Make an exact copy of the data below, leaving out every picture.

** start of Material provided **

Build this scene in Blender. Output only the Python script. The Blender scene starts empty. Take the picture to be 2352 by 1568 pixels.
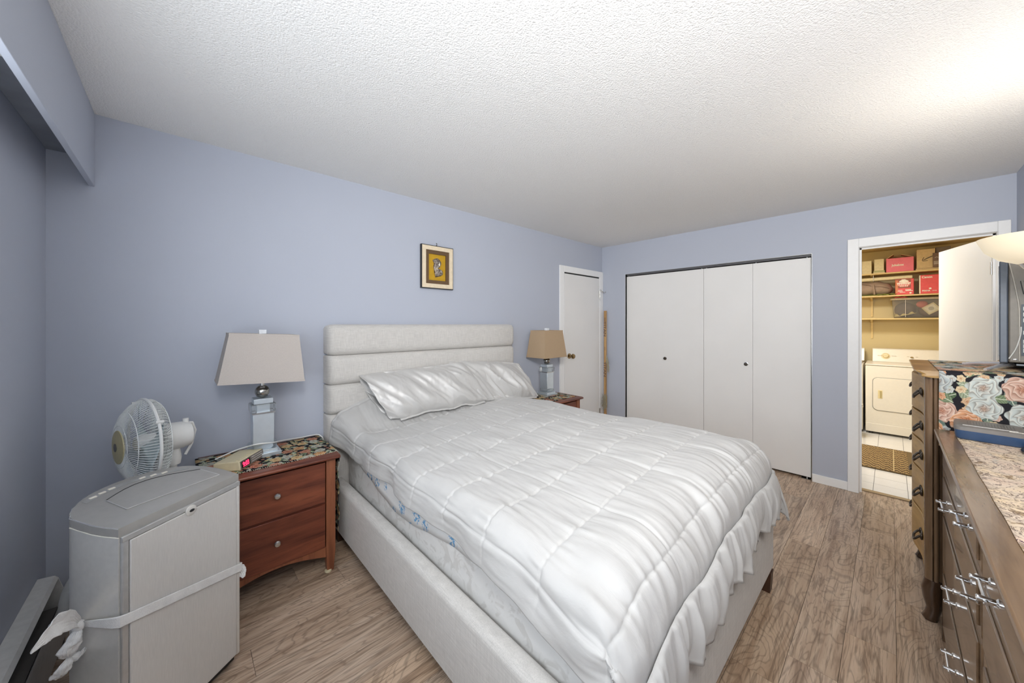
import bpy, bmesh, math, random
import numpy as np
from mathutils import Matrix, Vector
random.seed(7)
rng = np.random.RandomState(11)
C = bpy.context.scene.collection
PI = math.pi

# ------------------------------------------------------------------ camera, world, lights, exposure
YAW = math.atan2(760, 813.6)
cam_d = bpy.data.cameras.new('camera'); cam = bpy.data.objects.new('camera', cam_d); C.objects.link(cam)
cam.location = (0, 0, 1.4); cam.rotation_euler = (PI / 2, 0, -YAW)
cam_d.sensor_width = 36; cam_d.lens = 813.6 / 2352 * 36; cam_d.shift_y = -40 / 2352; cam_d.clip_start = .02
bpy.context.scene.camera = cam
vs = bpy.context.scene.view_settings
vs.view_transform = 'Standard'; vs.look = 'None'; vs.exposure = 0.34; vs.gamma = 1.0; vs.use_curve_mapping = False
bpy.context.scene.render.film_transparent = False
bpy.context.scene.cycles.max_bounces = 10
bpy.context.scene.cycles.diffuse_bounces = 6
W = bpy.data.worlds.new('sky'); bpy.context.scene.world = W; W.use_nodes = True
W.node_tree.nodes['Background'].inputs[0].default_value = (.75, .87, 1, 1)
W.node_tree.nodes['Background'].inputs[1].default_value = 1.6

def light(name, kind, loc, power, col, rot=None, size=None, size_y=None, radius=None, spread=PI):
    d = bpy.data.lights.new(name, kind); d.energy = power; d.color = col
    if kind == 'AREA':
        d.shape = 'RECTANGLE'; d.size = size; d.size_y = size_y; d.spread = spread
    elif radius: d.shadow_soft_size = radius
    o = bpy.data.objects.new(name, d); o.location = loc
    if rot: o.rotation_euler = rot
    C.objects.link(o); return o
# daylight through the window in the left wall (beside the camera)
light('window_daylight', 'AREA', (-.43, .62, 1.42), 15, (.94, .97, 1), Vector((1, 0, .45)).to_track_quat('-Z', 'Y').to_euler(), 1.9, 1.05)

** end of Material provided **

Response:
Build this scene in Blender. Output only the Python script. The Blender scene starts empty. Take the picture to be 2352 by 1568 pixels.
import bpy, bmesh, math, random
import numpy as np
from mathutils import Matrix, Vector
random.seed(7)
rng = np.random.RandomState(11)
C = bpy.context.scene.collection
PI = math.pi

# ------------------------------------------------------------------ camera, world, lights, exposure
YAW = math.atan2(760, 813.6)
cam_d = bpy.data.cameras.new('camera'); cam = bpy.data.objects.new('camera', cam_d); C.objects.link(cam)
cam.location = (0, 0, 1.4); cam.rotation_euler = (PI / 2, 0, -YAW)
cam_d.sensor_width = 36; cam_d.lens = 813.6 / 2352 * 36; cam_d.shift_y = -40 / 2352; cam_d.clip_start = .02
bpy.context.scene.camera = cam
vs = bpy.context.scene.view_settings
vs.view_transform = 'Standard'; vs.look = 'None'; vs.exposure = 0.34; vs.gamma = 1.0; vs.use_curve_mapping = False
bpy.context.scene.render.film_transparent = False
bpy.context.scene.cycles.max_bounces = 10
bpy.context.scene.cycles.diffuse_bounces = 6
W = bpy.data.worlds.new('sky'); bpy.context.scene.world = W; W.use_nodes = True
W.node_tree.nodes['Background'].inputs[0].default_value = (.75, .87, 1, 1)
W.node_tree.nodes['Background'].inputs[1].default_value = 1.6

def light(name, kind, loc, power, col, rot=None, size=None, size_y=None, radius=None, spread=PI):
    d = bpy.data.lights.new(name, kind); d.energy = power; d.color = col
    if kind == 'AREA':
        d.shape = 'RECTANGLE'; d.size = size; d.size_y = size_y; d.spread = spread
    elif radius: d.shadow_soft_size = radius
    o = bpy.data.objects.new(name, d); o.location = loc
    if rot: o.rotation_euler = rot
    C.objects.link(o); return o
# daylight through the window in the left wall (beside the camera)
light('window_daylight', 'AREA', (-.43, .62, 1.42), 15, (.94, .97, 1), Vector((1, 0, .45)).to_track_quat('-Z', 'Y').to_euler(), 1.9, 1.05)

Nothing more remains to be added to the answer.